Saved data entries
◆ ◆ ◆ ◆
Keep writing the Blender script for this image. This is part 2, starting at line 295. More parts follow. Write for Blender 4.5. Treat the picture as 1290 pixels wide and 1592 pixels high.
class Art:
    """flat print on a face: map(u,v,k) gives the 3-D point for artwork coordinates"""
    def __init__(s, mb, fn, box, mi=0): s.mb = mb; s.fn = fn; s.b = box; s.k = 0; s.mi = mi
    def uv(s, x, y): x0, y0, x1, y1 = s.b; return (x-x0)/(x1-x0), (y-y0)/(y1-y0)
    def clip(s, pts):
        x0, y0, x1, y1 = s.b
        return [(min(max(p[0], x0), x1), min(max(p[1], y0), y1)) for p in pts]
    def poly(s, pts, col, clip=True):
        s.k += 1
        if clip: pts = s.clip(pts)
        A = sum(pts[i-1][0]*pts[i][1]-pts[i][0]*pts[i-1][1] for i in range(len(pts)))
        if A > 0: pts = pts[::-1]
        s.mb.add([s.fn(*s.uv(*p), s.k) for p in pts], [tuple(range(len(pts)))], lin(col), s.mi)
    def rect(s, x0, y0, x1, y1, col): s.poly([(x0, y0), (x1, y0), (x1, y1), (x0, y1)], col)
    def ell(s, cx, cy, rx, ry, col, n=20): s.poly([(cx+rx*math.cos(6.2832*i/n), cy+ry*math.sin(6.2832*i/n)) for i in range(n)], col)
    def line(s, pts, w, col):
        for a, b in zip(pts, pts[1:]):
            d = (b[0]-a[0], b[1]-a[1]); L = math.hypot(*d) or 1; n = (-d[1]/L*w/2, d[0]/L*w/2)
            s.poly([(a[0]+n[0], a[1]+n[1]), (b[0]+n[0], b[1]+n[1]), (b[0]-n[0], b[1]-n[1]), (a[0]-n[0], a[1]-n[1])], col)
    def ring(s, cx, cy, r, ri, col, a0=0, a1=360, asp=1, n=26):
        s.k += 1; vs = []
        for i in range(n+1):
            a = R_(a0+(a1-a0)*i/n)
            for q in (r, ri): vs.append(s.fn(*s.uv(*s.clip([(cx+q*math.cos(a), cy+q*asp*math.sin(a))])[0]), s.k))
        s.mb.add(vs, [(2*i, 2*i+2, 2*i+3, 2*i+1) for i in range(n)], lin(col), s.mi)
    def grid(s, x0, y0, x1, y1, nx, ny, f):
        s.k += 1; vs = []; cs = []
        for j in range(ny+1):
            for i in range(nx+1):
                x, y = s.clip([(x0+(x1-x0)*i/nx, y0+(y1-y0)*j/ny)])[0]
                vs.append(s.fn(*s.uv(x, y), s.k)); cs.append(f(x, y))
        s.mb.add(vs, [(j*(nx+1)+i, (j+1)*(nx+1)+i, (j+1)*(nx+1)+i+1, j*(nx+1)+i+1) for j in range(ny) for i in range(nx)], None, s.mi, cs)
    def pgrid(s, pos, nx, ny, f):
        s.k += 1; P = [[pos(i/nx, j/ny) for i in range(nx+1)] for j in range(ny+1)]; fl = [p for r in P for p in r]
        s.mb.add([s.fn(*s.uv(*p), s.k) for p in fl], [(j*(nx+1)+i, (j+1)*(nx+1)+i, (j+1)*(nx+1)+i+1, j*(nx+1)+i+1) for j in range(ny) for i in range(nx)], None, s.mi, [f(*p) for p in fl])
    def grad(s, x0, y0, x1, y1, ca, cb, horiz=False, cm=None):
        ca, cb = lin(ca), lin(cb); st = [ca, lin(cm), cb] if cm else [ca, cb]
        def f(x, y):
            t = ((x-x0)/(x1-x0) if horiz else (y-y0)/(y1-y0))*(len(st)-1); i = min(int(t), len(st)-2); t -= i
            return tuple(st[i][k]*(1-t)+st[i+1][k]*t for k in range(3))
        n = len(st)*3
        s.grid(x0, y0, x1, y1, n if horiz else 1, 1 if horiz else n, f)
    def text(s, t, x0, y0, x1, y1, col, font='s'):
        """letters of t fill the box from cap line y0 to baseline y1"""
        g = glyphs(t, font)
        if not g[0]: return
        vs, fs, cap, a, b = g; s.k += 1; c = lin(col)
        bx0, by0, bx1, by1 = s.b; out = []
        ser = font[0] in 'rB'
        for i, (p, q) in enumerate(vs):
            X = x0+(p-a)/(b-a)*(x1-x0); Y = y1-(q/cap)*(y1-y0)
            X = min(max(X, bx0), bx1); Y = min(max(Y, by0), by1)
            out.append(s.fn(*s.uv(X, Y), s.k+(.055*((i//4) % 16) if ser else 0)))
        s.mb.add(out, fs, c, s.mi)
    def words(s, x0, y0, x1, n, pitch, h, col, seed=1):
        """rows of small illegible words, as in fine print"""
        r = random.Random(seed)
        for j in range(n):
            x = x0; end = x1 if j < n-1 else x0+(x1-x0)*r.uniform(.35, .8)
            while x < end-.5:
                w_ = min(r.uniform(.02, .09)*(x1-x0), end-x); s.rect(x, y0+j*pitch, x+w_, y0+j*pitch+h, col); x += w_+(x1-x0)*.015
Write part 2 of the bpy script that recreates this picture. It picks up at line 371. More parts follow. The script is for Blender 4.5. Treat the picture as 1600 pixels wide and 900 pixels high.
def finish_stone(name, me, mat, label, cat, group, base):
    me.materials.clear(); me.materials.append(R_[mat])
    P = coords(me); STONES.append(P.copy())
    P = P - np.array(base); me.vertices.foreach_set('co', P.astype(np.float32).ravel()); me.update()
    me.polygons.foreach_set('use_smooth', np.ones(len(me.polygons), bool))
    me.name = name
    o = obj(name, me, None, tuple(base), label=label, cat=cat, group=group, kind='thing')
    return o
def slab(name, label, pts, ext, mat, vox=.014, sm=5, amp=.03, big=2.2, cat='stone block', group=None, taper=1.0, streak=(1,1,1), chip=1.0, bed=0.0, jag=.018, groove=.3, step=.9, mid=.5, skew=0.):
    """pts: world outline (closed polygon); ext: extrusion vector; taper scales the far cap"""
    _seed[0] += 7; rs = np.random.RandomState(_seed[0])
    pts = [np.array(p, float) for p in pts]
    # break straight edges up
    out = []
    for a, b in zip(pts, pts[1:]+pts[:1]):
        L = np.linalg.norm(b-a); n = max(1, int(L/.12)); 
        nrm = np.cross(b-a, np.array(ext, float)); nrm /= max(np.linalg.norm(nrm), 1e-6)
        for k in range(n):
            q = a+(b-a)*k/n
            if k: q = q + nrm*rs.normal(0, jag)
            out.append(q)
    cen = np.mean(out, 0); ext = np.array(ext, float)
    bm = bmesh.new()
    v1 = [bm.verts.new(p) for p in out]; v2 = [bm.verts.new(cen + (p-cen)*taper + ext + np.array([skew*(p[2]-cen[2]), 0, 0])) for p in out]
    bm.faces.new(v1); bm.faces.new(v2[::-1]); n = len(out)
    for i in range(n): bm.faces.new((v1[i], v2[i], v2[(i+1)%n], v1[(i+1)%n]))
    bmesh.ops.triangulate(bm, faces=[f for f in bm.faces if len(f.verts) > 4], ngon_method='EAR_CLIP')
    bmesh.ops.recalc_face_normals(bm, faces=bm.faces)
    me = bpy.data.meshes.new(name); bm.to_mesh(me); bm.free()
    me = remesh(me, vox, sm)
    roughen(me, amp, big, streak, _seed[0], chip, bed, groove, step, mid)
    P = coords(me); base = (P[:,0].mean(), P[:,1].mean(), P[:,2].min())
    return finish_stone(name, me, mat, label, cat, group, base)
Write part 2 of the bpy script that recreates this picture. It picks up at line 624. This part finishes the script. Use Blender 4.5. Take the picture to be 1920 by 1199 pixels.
◆ ◆ ◆ ◆
EXERCISE INSTRUCTIONS
Select every line of the records holding the string "follow".

RESPONSE
Keep writing the Blender script for this image. This is part 2, starting at line 295. More parts follow. Write for Blender 4.5. Treat the picture as 1290 pixels wide and 1592 pixels high.
Write part 2 of the bpy script that recreates this picture. It picks up at line 371. More parts follow. The script is for Blender 4.5. Treat the picture as 1600 pixels wide and 900 pixels high.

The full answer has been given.